Critical Thinking and Problem Solving With STEAM

We need to help build innovators if we want our children to thrive in the 21st Century economy. STEM & STEAM education is great in helping our children use critical thinking skills as well as using their natural creativity to problem solve.

Well, what is the acronym STEM & STEAM?

Science:

Activities where you are exploring, comparing and contrasting natural materials like rock and soil. Looking through a magnifying glass counting pedals on a flower or counting the number of legs on an insect. It's observing and experimenting.

Technology:

Going for a walk and noticing wheels in motion. Go to the park and observe swinging forces and comparing friction on a slide. Enjoy a book at home together like, "I fall down by Vicki Cobb or Newton's 3 laws of motion told by rabbits with cake." Read how things work.

Engineering:

Let’s go play with the blocks😊 Let your kids plan and design structures with different materials.

Art:

Read a book and let them draw parts from the book or cook something they saw or heard about in the book.

Math:

Activities can include counting, matching shapes and making patterns. Using different forms of measurement in cooking/baking or giving measuring spoons, cups in bath time.

It’s wonderful to incorporate STEM & STEAM into our children’s everyday life and perfect for quality time together. I remember when my older 3 were younger. For breakfast my husband would ask them questions like, “What shapes they wanted him to cut their toast into?" He would talk about the shapes and then talk about how many pieces they had and the fractions it made.

I am not as blessed with having such a natural mathematical or scientific mind. So I found some ideas that will help me and I hope they can help you as well.

STEM & STEAM education helps us to think about how to explore the world around us and encourages us to ask questions about how and why things work.
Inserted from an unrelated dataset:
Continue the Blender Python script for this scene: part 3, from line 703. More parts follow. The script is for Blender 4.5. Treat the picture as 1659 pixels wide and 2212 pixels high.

6 STEM/STEAM Brain Building Activities At Home

1. Use Math concepts when talking with your children:

  • Talk about shapes, “Look, what shape is that truck?”

  • When going anywhere with the kids my favorite game to play is "I spy" use shapes and numbers.

  • Count and compare anything and everything when you are out. "Who has more/fewer? How do you know?

  • Have them sort things around the house same color (laundry), shape, size and texture. Groceries, their dinner food: size, color, shape

Turn Every Day Life Into A Brain Building Activity

2. Communicate throughout the day of what you see, feel, smell, taste and hear and ask them to describe it. This helps them to become observant of the the world around them.

  • “I love your tall tower! How many blocks did you use to build it?

  • “Do we need our raincoat today? What does the weather look like? How does the raincoat protect you from the rain?

  • Make a Waldorf salad and smell and touch different vegetables. Ask for the kids to close their eyes and as they feel the vegetables ask, "Is it small/large, smooth or rough?"

3. Ask open-ended Questions.

Encourage your kids to wonder about the world around them or how it works and ask “What” questions? Better to use “What” than “why” questions. Why questions implies there is a right and wrong answer. “What” encourages conversation and both of you can explore and observe what is happening.

  • “I wonder what makes the leaves to turn beautiful colors of yellow and orange?”

  • What happened there?

  • What do you notice about….?

  • What do you think will happen if we…..?

4. Enjoy Learning with your child.

“That’s a great question. How could we find out together?” Ask your child to explain their thinking and you may pleasantly surprised what their answer is.

Communicating and making sense of the world around us is an important STEM/STEAM skill, even if it’s wrong.

5. Use books.

Read books about nature, science, and animals. Use STEM words during reading to build vocabulary. By asking questions like, "Can you find a Reptile? What kind of skin does it have? How is that different from a snakes skin?

6. Sing!

Find songs that you and your child enjoy together. Ones that have repetitive patterns. My favorite is there was an old lady that swallowed a fly. At the park I always enjoyed the wheels on the bus when we would use teeter totter like rides together and sing the “Wheels on the bus”

You can build on your child’s natural curiosity everyday by talking, reading, singing, and playing. The best way to learn STEM & STEAM skills is through play and exploration.

All of these “fun play” is helping your child to become a problem solver and to develop good learning skills to last a lifetime.